There was, however, A Moment, and people who had resolved beforehand to consider the fight Ali’s last, regardless of outcome or retirement, people determined afterward not to be present when the inevitable occurs (“It has to happen, it happens to everybody,” said the man behind us), have doubtless fixed it firm in memory. We’re in the fourth round, Ali boxing brilliantly, handling his man with authority, joy rising in the crowd— Slap this turkey, Ali, slap him! Ali is dancing, he’s taunting Norton, floating, stinging, jabbing, flourishing, recalling one of his best past selves, happy in his work, incontestably more graceful and flexible than his opponent. The sight takes hold of the place and all at once at this moment, a chorus starts—AhLEE! Ah-LEE!—a great shout rocking the stadium, levitating it, then abruptly shutting down, losing its way, distracted by a patch of counterpunching. Whereupon the champion lifts his right arm high, ducking and slipping a shot, lifts his hand aloft above the ropes, gesturing to us, yes, and for an instant, eyes on his man but ears to the stands, Ali conducts as though with a baton, organizes the crowd-chant, tells it to get its shit together, find the beat.

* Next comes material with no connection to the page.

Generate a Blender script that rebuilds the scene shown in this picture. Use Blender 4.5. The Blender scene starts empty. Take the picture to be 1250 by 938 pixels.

Anything here to blame? But of course. Nevertheless it was a performance by one aware of the entailments of self-promotion and self-advertisement, prepared to deliver on all promises—to fight, to amuse, to block blows, slip blows, cheer for himself, attend our cheer, to make every scene a scene.
Ah-LEE! Ah-LEE! “To beat the champion,” he told the papers in the morning, “you have to whup him.” Ali was most unwhupped in round four, and that we’ll remember awhile.